The last parade I saw in person stalled when a surprise thunderstorm rolled in and knocked out power for the entire town. Rows and rows of vintage cars left idling confusedly in the street. Idling is a good term... Infinity Inc. #2: The first issue of this Peter Milligan-written 52 spin-off series was met with reviews that could charitably be called mixed. I liked it, myself. I really dug the concept of post-prominence superheroes, all of them 'canceled' by the sinister company supporting them, seeking out ways of coping through varied species of psychological help, all of it futile or backfiring. A natural continuation of Milligan's fame-hungry superhero studies of Paradax and X-Statix, albeit far bleaker than anything before, with the downward spiral as the focus. I was interested in where Milligan might take the premise.

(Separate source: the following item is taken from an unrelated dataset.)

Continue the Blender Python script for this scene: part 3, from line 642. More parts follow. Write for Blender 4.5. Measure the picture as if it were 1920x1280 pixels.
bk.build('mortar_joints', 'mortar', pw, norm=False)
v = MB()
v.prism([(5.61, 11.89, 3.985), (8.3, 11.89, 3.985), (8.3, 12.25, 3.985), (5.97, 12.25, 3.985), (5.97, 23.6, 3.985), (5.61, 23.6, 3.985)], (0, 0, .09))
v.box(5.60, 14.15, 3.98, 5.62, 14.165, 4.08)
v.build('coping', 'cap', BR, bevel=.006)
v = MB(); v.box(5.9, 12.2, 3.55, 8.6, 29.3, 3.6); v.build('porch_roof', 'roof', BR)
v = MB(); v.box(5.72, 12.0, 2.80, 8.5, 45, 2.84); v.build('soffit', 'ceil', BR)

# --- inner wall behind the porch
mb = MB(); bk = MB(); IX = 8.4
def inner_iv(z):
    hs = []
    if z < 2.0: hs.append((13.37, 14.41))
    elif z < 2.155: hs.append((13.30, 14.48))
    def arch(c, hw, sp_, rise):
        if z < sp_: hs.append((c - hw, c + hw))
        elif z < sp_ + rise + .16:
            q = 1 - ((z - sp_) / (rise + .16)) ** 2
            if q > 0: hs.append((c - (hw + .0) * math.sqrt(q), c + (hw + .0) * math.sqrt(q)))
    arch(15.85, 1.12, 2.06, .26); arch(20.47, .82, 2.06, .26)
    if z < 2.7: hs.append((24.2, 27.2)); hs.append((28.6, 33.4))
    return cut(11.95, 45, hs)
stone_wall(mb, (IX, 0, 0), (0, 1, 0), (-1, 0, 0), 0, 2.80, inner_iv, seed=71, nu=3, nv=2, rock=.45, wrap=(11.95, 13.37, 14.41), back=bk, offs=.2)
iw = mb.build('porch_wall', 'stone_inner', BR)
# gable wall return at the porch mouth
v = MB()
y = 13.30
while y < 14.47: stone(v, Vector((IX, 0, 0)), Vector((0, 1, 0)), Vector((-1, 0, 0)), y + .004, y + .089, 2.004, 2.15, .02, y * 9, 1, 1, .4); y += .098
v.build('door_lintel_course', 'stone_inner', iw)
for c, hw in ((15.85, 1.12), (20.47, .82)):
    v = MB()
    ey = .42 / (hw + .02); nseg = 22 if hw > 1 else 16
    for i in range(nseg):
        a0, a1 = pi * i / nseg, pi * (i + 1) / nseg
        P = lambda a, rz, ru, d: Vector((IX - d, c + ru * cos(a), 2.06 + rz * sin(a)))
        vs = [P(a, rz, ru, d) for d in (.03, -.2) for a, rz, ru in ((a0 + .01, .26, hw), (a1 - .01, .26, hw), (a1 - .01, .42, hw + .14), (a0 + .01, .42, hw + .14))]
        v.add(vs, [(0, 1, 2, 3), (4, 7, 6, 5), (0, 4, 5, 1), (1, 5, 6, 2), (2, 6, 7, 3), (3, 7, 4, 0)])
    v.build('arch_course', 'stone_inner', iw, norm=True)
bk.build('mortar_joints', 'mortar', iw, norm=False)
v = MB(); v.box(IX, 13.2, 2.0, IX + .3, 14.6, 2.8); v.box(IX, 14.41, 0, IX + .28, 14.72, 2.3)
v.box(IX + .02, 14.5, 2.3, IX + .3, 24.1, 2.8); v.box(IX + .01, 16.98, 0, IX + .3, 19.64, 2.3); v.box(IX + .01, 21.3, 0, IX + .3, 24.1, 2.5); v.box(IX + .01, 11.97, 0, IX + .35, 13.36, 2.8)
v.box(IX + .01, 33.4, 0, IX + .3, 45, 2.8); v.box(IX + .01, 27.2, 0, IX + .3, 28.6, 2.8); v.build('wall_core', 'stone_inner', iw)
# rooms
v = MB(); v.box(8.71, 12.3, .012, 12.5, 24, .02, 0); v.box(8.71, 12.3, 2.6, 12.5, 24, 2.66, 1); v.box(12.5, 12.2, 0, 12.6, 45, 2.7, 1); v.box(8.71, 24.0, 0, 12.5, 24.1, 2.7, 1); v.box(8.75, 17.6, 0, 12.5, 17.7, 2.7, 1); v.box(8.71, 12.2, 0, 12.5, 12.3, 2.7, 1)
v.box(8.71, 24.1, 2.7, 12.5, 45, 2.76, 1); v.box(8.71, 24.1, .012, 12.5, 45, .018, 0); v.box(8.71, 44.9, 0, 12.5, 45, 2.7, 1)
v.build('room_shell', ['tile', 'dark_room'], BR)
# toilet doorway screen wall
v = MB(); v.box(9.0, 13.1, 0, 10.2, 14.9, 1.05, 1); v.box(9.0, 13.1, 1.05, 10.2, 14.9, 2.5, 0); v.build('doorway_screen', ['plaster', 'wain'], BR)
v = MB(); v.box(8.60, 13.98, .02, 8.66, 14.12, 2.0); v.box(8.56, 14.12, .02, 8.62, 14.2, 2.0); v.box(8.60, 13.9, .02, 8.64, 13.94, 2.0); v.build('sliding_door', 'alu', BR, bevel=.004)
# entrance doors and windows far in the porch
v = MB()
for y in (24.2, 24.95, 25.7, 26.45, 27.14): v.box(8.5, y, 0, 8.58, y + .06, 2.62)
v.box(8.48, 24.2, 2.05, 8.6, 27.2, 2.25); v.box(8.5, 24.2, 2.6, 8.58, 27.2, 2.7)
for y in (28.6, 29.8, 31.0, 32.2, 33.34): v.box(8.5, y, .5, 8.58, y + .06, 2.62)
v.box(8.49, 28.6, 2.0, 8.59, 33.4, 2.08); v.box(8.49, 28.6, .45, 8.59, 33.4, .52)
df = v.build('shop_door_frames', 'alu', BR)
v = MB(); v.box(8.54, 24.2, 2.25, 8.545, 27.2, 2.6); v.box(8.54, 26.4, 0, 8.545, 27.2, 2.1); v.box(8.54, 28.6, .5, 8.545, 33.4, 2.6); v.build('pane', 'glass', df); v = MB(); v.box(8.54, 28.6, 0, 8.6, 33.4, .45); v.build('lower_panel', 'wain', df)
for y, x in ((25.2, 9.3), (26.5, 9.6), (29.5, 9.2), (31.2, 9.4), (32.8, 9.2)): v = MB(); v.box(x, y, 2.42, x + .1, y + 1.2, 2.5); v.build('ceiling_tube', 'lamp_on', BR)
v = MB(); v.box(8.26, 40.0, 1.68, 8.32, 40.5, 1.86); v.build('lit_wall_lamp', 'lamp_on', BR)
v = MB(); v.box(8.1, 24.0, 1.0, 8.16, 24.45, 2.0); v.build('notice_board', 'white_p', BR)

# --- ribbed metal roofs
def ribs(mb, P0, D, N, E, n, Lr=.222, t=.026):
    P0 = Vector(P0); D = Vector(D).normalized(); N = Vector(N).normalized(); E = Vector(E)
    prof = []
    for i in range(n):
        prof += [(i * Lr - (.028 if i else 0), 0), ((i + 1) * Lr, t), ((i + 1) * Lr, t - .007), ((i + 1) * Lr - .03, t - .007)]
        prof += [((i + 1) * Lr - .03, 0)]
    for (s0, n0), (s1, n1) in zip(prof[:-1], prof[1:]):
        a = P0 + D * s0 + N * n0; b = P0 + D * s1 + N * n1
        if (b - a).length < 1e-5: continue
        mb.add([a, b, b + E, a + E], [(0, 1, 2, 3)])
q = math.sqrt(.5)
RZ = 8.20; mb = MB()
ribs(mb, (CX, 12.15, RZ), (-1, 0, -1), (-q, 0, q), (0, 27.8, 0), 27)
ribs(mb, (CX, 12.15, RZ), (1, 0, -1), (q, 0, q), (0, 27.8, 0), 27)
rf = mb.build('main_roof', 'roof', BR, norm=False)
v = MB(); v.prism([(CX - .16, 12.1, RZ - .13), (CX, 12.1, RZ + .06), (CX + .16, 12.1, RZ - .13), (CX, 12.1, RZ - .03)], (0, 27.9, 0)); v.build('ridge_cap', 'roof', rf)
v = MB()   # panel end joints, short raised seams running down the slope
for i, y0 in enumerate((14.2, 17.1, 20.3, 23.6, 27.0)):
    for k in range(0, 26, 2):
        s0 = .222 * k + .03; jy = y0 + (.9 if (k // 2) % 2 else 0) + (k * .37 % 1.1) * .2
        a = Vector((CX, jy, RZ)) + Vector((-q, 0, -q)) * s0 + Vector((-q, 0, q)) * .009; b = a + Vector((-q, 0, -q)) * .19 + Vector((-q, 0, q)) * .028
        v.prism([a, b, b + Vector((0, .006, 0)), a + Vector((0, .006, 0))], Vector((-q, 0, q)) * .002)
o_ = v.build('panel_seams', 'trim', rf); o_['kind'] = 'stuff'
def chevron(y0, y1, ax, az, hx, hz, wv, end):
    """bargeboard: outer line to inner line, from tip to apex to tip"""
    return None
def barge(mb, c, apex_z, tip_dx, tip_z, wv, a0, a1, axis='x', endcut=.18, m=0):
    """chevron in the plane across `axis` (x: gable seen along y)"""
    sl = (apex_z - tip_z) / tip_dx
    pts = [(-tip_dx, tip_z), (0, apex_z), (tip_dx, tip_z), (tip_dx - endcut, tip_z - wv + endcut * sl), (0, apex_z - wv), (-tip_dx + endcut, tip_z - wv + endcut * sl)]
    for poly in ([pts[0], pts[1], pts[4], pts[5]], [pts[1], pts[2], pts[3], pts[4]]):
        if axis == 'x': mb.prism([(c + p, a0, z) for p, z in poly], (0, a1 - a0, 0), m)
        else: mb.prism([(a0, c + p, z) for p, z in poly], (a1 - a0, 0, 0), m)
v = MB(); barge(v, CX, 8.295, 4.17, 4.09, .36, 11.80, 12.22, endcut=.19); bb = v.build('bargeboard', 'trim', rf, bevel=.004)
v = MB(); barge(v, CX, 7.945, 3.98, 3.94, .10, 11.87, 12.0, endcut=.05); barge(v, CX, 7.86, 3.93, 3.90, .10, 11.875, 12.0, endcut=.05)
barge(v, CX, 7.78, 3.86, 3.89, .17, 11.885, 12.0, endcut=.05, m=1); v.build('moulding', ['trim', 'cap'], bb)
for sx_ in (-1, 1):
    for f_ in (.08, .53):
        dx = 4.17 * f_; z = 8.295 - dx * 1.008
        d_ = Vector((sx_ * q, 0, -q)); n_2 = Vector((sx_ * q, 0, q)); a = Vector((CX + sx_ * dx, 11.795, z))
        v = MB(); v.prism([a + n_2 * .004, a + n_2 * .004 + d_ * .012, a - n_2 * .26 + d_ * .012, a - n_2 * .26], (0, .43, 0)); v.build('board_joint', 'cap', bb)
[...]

Not anywhere interesting with this second issue, which folds the themes of the first into an underwhelming investigation plot. John Henry is trying to figure out what the hell happened to Natasha at the end of last issue, so he wanders around chatting people up while other characters discuss their problems amongst themselves. There's a cute Superman guest bit, highlighting the kindly but godly nature of that enduring icon, but the comic's conversations mostly spin plot wheels or restate the themes of issue #1. Further, the superhero suspense doesn't always meld smoothly into the whole; Kid Empty may be a neat idea for this particular story's quasi-villain, being a guy with so little left inside he literally leeches the being out of loved ones and acquaintances, but his bland vampire powers don't stand out when he's simply left to do villainous things, and that's all he's got here.

Max Fiumara's art remains functional enough from a storytelling standpoint; his real strength on this title is the hesitancy and ominousness he brings to his character work, although Dom Regan's shiny-slick colors prove distracting. It may still all come together, though, as the team finds its footing and premise figures out a way to stretch. A letdown EH for now.